Bei dieser aufgeregten Diskussion ist es wichtig, zunächst zwischen zwei unterschiedlichen Problemfeldern zu unterscheiden. Auf der einen Seite ist zu prüfen, wie sich die Anleihekäufe auf die Geldpolitik der EZB und damit auf ihr Hauptziel der Preisstabilität auswirken. Auf der anderen Seite muss man sich fragen, welche Anreize davon auf die Fiskalpolitik in den Mitgliedsländern ausgehen. Dadurch können sich mittelfristig allerdings ebenfalls nachteilige Auswirkungen auf die Preisstabilität des Euro-Raums ergeben.

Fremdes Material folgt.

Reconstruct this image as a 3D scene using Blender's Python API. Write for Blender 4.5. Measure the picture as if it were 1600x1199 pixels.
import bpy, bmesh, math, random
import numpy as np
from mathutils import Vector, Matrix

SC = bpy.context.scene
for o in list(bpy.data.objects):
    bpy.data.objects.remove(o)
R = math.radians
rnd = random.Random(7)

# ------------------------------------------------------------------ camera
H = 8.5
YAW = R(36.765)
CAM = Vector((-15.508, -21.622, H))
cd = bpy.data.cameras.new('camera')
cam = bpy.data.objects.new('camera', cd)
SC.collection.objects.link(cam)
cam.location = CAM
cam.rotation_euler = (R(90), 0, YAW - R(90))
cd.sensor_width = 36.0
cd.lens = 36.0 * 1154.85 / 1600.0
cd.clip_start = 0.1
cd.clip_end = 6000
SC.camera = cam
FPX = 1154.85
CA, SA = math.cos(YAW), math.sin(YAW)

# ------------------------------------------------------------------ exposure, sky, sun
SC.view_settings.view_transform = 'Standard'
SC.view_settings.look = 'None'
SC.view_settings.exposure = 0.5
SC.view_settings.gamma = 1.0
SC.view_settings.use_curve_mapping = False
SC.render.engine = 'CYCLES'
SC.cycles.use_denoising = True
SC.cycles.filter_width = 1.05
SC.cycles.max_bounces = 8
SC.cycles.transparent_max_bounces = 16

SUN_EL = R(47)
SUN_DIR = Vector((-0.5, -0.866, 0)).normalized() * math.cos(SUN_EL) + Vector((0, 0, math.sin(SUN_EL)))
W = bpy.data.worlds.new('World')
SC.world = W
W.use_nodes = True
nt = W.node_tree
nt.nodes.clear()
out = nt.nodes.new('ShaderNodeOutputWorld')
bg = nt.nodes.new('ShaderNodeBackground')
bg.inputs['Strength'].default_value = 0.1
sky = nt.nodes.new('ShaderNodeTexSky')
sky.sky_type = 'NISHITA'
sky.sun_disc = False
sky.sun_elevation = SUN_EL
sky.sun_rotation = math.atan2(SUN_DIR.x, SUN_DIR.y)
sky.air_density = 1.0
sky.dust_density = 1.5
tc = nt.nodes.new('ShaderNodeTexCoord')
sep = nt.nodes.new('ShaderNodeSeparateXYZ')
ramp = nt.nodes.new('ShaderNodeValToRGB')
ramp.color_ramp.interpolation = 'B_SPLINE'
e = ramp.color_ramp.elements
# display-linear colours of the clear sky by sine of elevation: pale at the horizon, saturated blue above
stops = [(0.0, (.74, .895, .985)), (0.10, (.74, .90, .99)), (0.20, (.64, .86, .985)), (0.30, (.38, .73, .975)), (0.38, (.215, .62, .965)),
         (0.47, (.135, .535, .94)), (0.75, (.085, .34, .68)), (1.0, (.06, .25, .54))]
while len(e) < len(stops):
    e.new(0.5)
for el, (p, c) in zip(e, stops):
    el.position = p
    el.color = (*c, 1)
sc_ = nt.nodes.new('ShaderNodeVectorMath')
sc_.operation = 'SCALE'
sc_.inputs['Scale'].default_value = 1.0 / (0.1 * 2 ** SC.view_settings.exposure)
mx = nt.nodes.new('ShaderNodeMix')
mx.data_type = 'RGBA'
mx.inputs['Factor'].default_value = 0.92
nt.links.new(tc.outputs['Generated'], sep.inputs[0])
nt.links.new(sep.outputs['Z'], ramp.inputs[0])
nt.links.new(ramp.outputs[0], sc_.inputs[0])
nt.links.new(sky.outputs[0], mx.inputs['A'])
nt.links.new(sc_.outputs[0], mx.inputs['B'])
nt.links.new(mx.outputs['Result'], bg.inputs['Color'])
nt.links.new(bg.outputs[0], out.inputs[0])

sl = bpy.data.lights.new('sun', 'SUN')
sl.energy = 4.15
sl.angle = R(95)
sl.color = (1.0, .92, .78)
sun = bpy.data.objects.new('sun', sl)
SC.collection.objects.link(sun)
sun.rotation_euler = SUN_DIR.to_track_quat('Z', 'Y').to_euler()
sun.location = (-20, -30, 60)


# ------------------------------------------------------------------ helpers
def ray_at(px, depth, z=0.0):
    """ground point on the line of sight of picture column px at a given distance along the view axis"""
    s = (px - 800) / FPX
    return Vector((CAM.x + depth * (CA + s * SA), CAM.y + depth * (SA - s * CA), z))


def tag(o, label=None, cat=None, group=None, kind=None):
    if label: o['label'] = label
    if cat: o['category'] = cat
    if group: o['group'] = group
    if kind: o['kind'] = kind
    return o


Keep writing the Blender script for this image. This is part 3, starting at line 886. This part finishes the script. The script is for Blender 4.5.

Mit den Anleihekäufen werden Kredite der EZB zurückgefahren

Die direkten Auswirkungen auf die Geldpolitik bestehen darin, dass mit dem Ankauf von Staatsanleihen durch die EZB zusätzliche Guthaben der Banken bei der Notenbank entstehen. Diese Guthaben könnten nun theoretisch dazu verwendet werden, zusätzliche Kredite an die Privatwirtschaft zu vergeben. Die EZB geht jedoch so vor, dass sie in dem Maße, in dem sie den Banken durch Anleihekäufe zusätzliche Liquidität bereitstellt, ihre Kredite an die Banken zurückfährt, so dass der Effekt auf die Bankguthaben "sterilisiert" wird.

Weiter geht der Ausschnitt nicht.